I’d amend this list to say #4: put the ENTIRE discussion back on the main thread on the blog. Because of #3 - more stabbiness and disemvowellment, less assholery will be appearing, and therefore will not be off-putting on the main blog item. My understanding was that this was a major driving factor for going to the BBS. But I think there could be a happy medium, where we get back what was lost but don’t have to give up the BBS.

Having the full brunt of the content and comments all there in your face was a Wonderful Thing, in itself. Now, when you want to comment, you have to go to the bbs, and then the content isn’t there - to get back to it you have to click and click and click to find the original. I think the solution should be a blend of the blog & BBS, making sure the full commentary lands back on the front page not just a digest of the “best”. ALL of it. To get that quality, blast the crap and limit the number of posts generally.

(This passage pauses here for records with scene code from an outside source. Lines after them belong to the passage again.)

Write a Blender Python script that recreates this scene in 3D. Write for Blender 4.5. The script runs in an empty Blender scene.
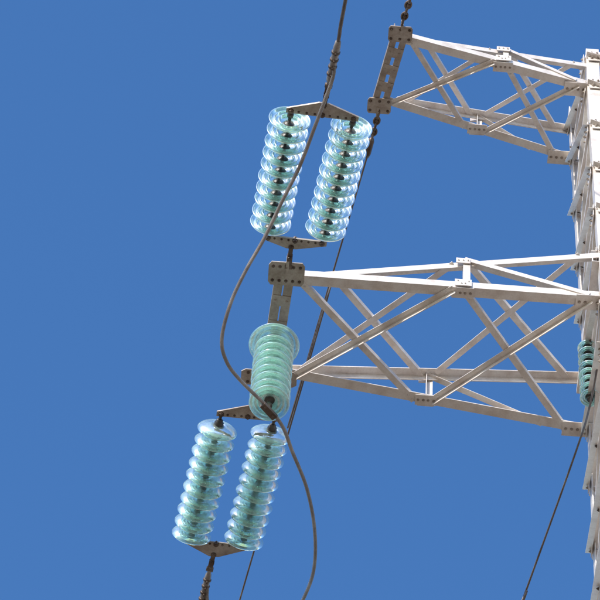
import bpy, math, random
from mathutils import Vector, Matrix
random.seed(4)
V=Vector
sc=bpy.context.scene
# ------------------------------------------------------------ camera
e=math.radians(60); r=math.radians(4.3)
F=V((0,math.cos(e),math.sin(e))); R=V((1,0,0)); U=V((0,-math.sin(e),math.cos(e)))
Rr=R*math.cos(r)+U*math.sin(r); Ur=U*math.cos(r)-R*math.sin(r)
cam=bpy.data.cameras.new("camera"); co=bpy.data.objects.new("camera",cam); bpy.context.collection.objects.link(co)
cam.lens=234; cam.sensor_width=36; cam.clip_end=30000
M=Matrix((Rr,Ur,-F)).transposed().to_4x4(); M.translation=V((0,0,1.6)); co.matrix_world=M
sc.camera=co
sc.view_settings.view_transform='Standard'; sc.view_settings.look='None'; sc.view_settings.exposure=0
# ------------------------------------------------------------ light
S=V((-.42,-.76,.54)).normalized()
w=bpy.data.worlds.new("World"); sc.world=w; w.use_nodes=True
nt=w.node_tree; bg=nt.nodes["Background"]
s=nt.nodes.new("ShaderNodeTexSky"); s.sky_type='NISHITA'; s.sun_disc=False
s.sun_elevation=math.asin(S.z); s.sun_rotation=math.atan2(S.x,S.y)
s.dust_density=.6
hs=nt.nodes.new("ShaderNodeHueSaturation"); hs.inputs['Saturation'].default_value=1.32; hs.inputs['Value'].default_value=1.72; hs.inputs['Hue'].default_value=.506
nt.links.new(s.outputs[0],hs.inputs['Color']); nt.links.new(hs.outputs[0],bg.inputs[0]); bg.inputs[1].default_value=.15
sl=bpy.data.lights.new("sun","SUN"); sl.energy=5; sl.angle=math.radians(.5); sl.color=(1,.95,.88)
so=bpy.data.objects.new("sun",sl); bpy.context.collection.objects.link(so)
so.rotation_euler=S.to_track_quat('Z','Y').to_euler(); so.location=(0,0,60)
# ------------------------------------------------------------ materials
def mat(name):
    m=bpy.data.materials.new(name); m.use_nodes=True
    return m,m.node_tree,m.node_tree.nodes["Principled BSDF"]
def noise_ramp(n,scale,stops,detail=6,vec=None,rough=.6):
    tc=n.nodes.new("ShaderNodeTexCoord"); no=n.nodes.new("ShaderNodeTexNoise"); no.inputs['Scale'].default_value=scale
    no.inputs['Detail'].default_value=detail; no.inputs['Roughness'].default_value=rough
    n.links.new(tc.outputs['Object'],no.inputs['Vector'])
    cr=n.nodes.new("ShaderNodeValToRGB"); n.links.new(no.outputs['Fac'],cr.inputs[0])
    while len(cr.color_ramp.elements)<len(stops): cr.color_ramp.elements.new(.5)
    for el,(p,c) in zip(cr.color_ramp.elements,stops): el.position=p; el.color=(*c,1)
    return cr,no
def steel(name,a,b,c,rough=.45,metal=.35,grime=.45):
    m,n,p=mat(name)
    cr,no=noise_ramp(n,7,[(.3,a),(.52,b),(.72,c)])
    cr2,_=noise_ramp(n,60,[(.35,(.72,.69,.66)),(.6,(1,1,1))],3)
    mx=n.nodes.new("ShaderNodeMixRGB"); mx.blend_type='MULTIPLY'; mx.inputs[0].default_value=grime
    n.links.new(cr.outputs[0],mx.inputs[1]); n.links.new(cr2.outputs[0],mx.inputs[2]); n.links.new(mx.outputs[0],p.inputs['Base Color'])
    p.inputs['Metallic'].default_value=metal
    mr=n.nodes.new("ShaderNodeMapRange"); mr.inputs[3].default_value=rough-.1; mr.inputs[4].default_value=rough+.15
    n.links.new(no.outputs['Fac'],mr.inputs[0]); n.links.new(mr.outputs[0],p.inputs['Roughness'])
    bp=n.nodes.new("ShaderNodeBump"); bp.inputs['Strength'].default_value=.15; bp.inputs['Distance'].default_value=.004
    n.links.new(no.outputs['Fac'],bp.inputs['Height']); n.links.new(bp.outputs[0],p.inputs['Normal'])
    return m
m_steel=steel("galvanised_steel",(.62,.54,.48),(.76,.70,.65),(.82,.79,.75),.36,.15,.25)
m_beam=steel("weathered_steel",(.28,.22,.18),(.42,.36,.31),(.54,.49,.44),.45)
m_dark=steel("forged_fittings",(.07,.045,.035),(.14,.10,.08),(.25,.2,.17),.5,.4)
m_cap=steel("insulator_cap",(.04,.04,.038),(.09,.085,.08),(.17,.16,.15),.4,.5)
m_alu=steel("aluminium_conductor",(.20,.17,.16),(.29,.26,.25),(.42,.39,.37),.38,.3)
m_wire=steel("weathered_conductor",(.12,.095,.09),(.18,.15,.14),(.28,.25,.23),.5,.4)
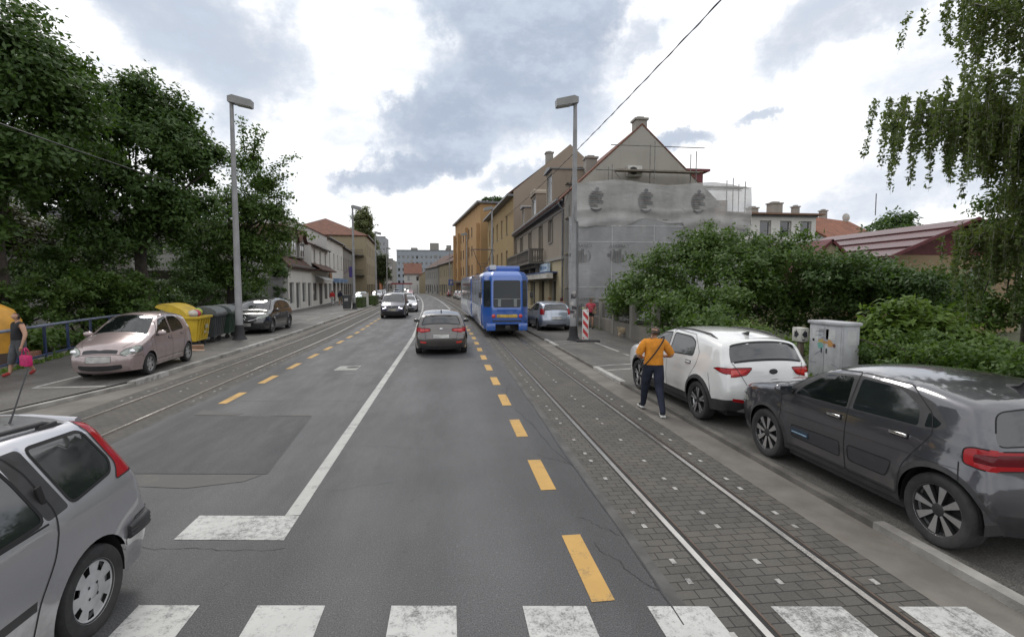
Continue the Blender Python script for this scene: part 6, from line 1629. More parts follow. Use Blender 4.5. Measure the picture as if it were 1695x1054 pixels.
h, w, L = row_house('garden_annexe', 'small maroon roofed annexe left of the red roofed garden house', (18.6, 25), (18.6, 30.5), 4.0, 3.3, 4.9, [M['pl_beige']], M['maroon'], [], 1, side='R', shop=False, chim=0)
h = block('flat roofed white house with two chimneys behind the bushes', 27.0, 35.4, 45, 53, 9.0, M['pl_white'], 4, [7.1], None, 'white_house')
chimney(h, 30.0, 47, 9, 10.0, .9, .7); chimney(h, 32.4, 47, 9, 10.5, 1.2, .8)
mb = MB(); mb.box((-1.0, 1.0, 4.7), (1.3, 2, 9.4)); mb.box((-1.0, 1, 9.9), (1.0, 1, 1.2)); mb.box((4.2, 3.9, 9.2), (9.4, 9.0, .15)); mb.build('flue_tower', plaster('brown_flue', (.22, .14, .10), .3), h)
mb = MB(); mb.box((2.6, -.5, 5.95), (3.6, .9, .1)); mb.box((2.6, -.92, 6.4), (3.6, .05, .8)); mb.build('balcony', M['pl_dull'], h)
h, w, L = row_house('tiled_house', 'white house with orange red tiled roof, dish and chimneys behind the gardens', (36.6, 45), (49, 50.5), 9, 7.2, 10.0, [M['pl_white']], M['tile_orange'], [4.4], 3, side='L', shop=False, chim=2)
mb = MB(); mb.lathe([(0, 0), (.3, .05), (.5, .16)], (0, 0, 0), 'y', 16); d_ = mb.build('satellite_dish', M['shut'], h, 60); d_.location = (9.5, 8.6, 10.3)
mb = MB(); mb.tube([(7, 2, 9.6), (7, 2, 11.8)], .05, 6); mb.build('flue_pipe', M['gutter_zinc'], h)
# houses glimpsed between the trees on the left
h = block('white house with a balcony glimpsed between the dark left trees', -27, -17.4, 38, 46, 7.2, M['pl_dull'], 5, [1.2, 4.2], None, 'balcony_house')
mb = MB(); mb.box((7.6, -.6, 3.5), (3.4, 1.2, .16)); mb.box((7.6, -1.18, 4.0), (3.4, .05, .95)); mb.build('balcony', M['pl_offwhite'], h)
h, w, L = row_house('pale_house', 'pale grey house with brown eaves glimpsed at the far left behind trees', (-33, 34), (-24.6, 34.3), 9, 7.2, 9.6, [M['pl_offwhite']], M['tile_brown'], [1.5, 4.6], 3, side='R', shop=False)
# graffiti wall and ivy
gw = thing('garden_wall', 'grey garden wall with big white graffiti letters beside the low house', 'wall', (-17.0, 46.2, 0))
mb = MB(); mb.box((-.6, 0, 1.5), (6.4, .3, 3.0)); mb.box((-.6, 0, 3.04), (6.5, .42, .1)); mb.build('masonry', plaster('grey_wall', (.22, .22, .215), .5), gw)
mesh_text('EPD', 1.75, mat('graffiti_white', (.5, .5, .49), .8, var=.2), 'graffiti', gw, (-.1, -.17, .5), (R(90), 0, 0), False, .004)
# ------------------------------------------------------------------ street furniture
M['pole'] = mat('concrete_grey_pole', (.27, .27, .275), .7, var=.15, scale=2, dirt=.3)
M['poledark'] = mat('pole_foot_black', (.03, .03, .032), .8, var=.3)
M['lampgrey'] = mat('lamp_housing', (.24, .24, .235), .5, .2, .1)
M['lampglass'] = mat('lamp_diffuser', (.33, .33, .30), .3, var=.15)
def lamp(x, y, z, side, label, H=10.0, hi=True, group='street lamps along the road'):
    r = thing('street_lamp', label, 'street lamp', (x, y, z), 0, group)
    mb = MB(); mb.tube([(0, 0, 0), (0, 0, 1.0), (0, 0, 1.02), (0, 0, H * .5), (0, 0, H)], [.155, .15, .145, .115, .075], 14 if hi else 8); mb.build('pole', M['pole'], r, 50)
    mb = MB(); mb.lathe([(.30, 0), (.27, .06), (.2, .16), (.172, .5), (.165, .62)], n=14 if hi else 8); mb.build('foot', M['poledark'], r, 50)
    hd = MB(); s = side
    pts = [(-.1, .0, .16), (-.1, 0, -.06), (.80, 0, -.24), (.82, 0, .04), (.08, 0, .22)]
    pl = [(s * a, c + H - .1) for a, b, c in pts]
    hd.prism(pl, 'y', -.19, .19); h = hd.build('lamp_head', M['lampgrey'], r, 30)
    g = MB(); g.prism([(s * .16, H - .17), (s * .76, H - .30), (s * .76, H - .36), (s * .2, H - .25)], 'y', -.16, .16); g.build('diffuser', M['lampglass'], h, 30)
    return r
lamp(-8.85, 22.6, Z_LEFT, 1, 'tall grey street lamp standing between the waste bins and the black people carrier')
lamp(5.28, 20.8, Z_RIGHT, -1, 'tall grey street lamp beside the red and white marker board')
for x, y, s, lb in ((-9.2, 51, 1, 'street lamp behind the black wheelie bin on the left'), (-10.4, 75, 1, 'third street lamp on the left, beside the beige corner house'), (-12.4, 105, 1, 'farthest street lamp on the left, before the far trees'),
        (4.35, 50, -1, 'street lamp rising in front of the ochre yellow house'), (2.75, 75, -1, 'street lamp in front of the orange flats'), (.3, 105, -1, 'street lamp at the far end of the orange flats'), (-2.8, 130, -1, 'street lamp farthest away on the right')):
    lamp(x, y, .08, s, lb, 10.0, False)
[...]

Personally, I think a global max of 5 posts for ANY one item is plenty. I see very little value in posting more than 5 times or having a 5-time back-and-forth with anyone. Most of the time anything longer than 4 replies has already turned into a pissing match, and I don’t even read 'em. I don’t think you’d be losing anything by cutting back on the number of long back-and-forths between 1 or 2 people. Sure, they’ll object because they want to go on ad nauseum, but really, nobody else reads that shit and it’s useless.

Let’s say you post a hot topic and 100 people read it. My guess is that of those 100 people, you’ll get less than 5 of them doing a back-and forth. Of the remaining 100, you’ll have, I’m guessing, 5 more people, MAXIMUM who will read all of the back and forth clear to the end. You’ll have another 20 people who make a separate, substantive comment. That leaves 70 people who don’t give a flying f*rq about MOST of the comments. You’ll have to run your own numbers, but this is my guesstimate based on feel. Summary: allowing runaway back-and-forths does not benefit the site.

While allowing SOME back-and-forth does.